Antes de que W. H. Auden eleve al hidalgo a los altares
de la santidad, Dostoyevski ya lo había comparado con
Jesucristo, para afirmar que «de todas las figuras de hombres buenos en la
literatura cristiana, sin duda, la más perfecta es Don Quijote». También el
príncipe Mishkin de El idiota está fraguado en el molde cervantino con un metal que procede del
Cristo bíblico. Menos evangélicos, Gógol, Pushkin y Tolstói vieron en él un héroe de la
bondad extrema y un espejo de la maldad del mundo.
El
siglo romántico no sólo estableció la interpretación grave de Don Quijote, sino que lo empujó al ámbito
de la ideología política. La idea deHerder de que en el arte se manifiesta
el espíritu de un pueblo (el Volksgeist) se propagó por toda Europa y se encuentra en autores comoThomas Carlyle e Hippolyte
Taine, para quienes Don Quijote reflejaba los rasgos de la nación en que se engendró. Pero ¿cuáles
eran esos rasgos? Para los románticos conservadores, la renuncia al progreso y
la defensa de un tiempo y unos valores sublimes aunque caducos, los de la
caballería medieval y los de la España imperial de Felipe II. Para los liberales, la lucha contra la
intransigencia de esa España sombría y sin futuro. Estas lecturas políticas
siguieron vigentes durante decenios, hasta que el régimen surgido de la Guerra Civil en España privilegió la primera,
imbuyendo la historia de nacionalismo tradicionalista.

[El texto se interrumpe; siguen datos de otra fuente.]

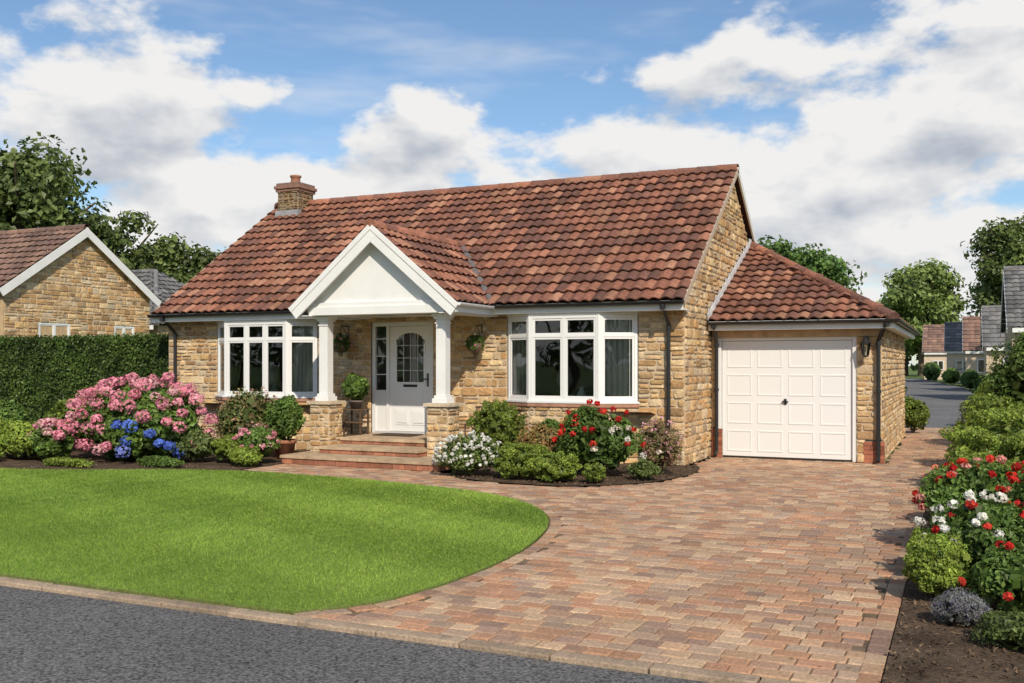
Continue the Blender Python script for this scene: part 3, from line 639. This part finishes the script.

El siglo xx recuperó la interpretación
jocosa como la más ajustada a la de los primeros lectores, pero no dejó de
ahondarse en la interpretación simbólica. Crecieron las lecturas esotéricas y
disparatadas y muchos creadores formularon su propio acercamiento, desde Kafka y Jorge Luis
Borges hasta Milan Kundera. Thomas Mann,
por ejemplo, inventó en su Viaje con Don Quijote (1934) a un caballero sin ideales, hosco y un punto siniestro
alimentado por su propia celebridad, y Vladimir Nabokov, con lentes anacrónicos, pretendió
poner los puntos sobre las íes en un célebre y polémico curso.
Quizá, el principal
problema consista en que Don Quijote no es uno, sino dos libros difíciles de reducir a una unidad de
sentido. El loco de 1605, con su celada de cartón y sus patochadas, causa más
risa que suspiros, pero el sensato anciano de 1615, perplejo ante los engaños
que todos urden en su contra, exige al lector trascender el significado de sus
palabras y aventuras mucho más allá de la comicidad primaria de palos y
chocarrerías. Abundan las interpretaciones panegiristas y filosóficas en el
siglo xix. Las interpretaciones
esotéricas se iniciaron en dicho siglo con las obras de Nicolás Díaz de Benjumea La estafeta de Urganda (1861), El correo del Alquife (1866) o El mensaje de Merlín (1875). Benjumea encabeza una
larga serie de lecturas impresionistas de Don Quijote enteramente desenfocadas;
identifica al protagonista con el propio Cervantes haciéndole todo un
librepensador republicano. Siguieron a éste Benigno Pallol, más conocido como Polinous, Teodomiro Ibáñez, Feliciano Ortego, Adolfo Saldías y Baldomero Villegas. En 1967, la
cabalista Dominique
Aubier afirma que «Don Quijote es un libro que puede leerse a la vez
en castellano y en hebreo». Según ella, Don Quijote (Q´jot en arameo significa verdad) se escribió en
el marco de una preocupación ecuménica. En recuerdo de una España tierra de
encuentro de las tres religiones reveladas, Cervantes propondría al futuro un
vasto proyecto cultural colocando en su centro el poder del verbo.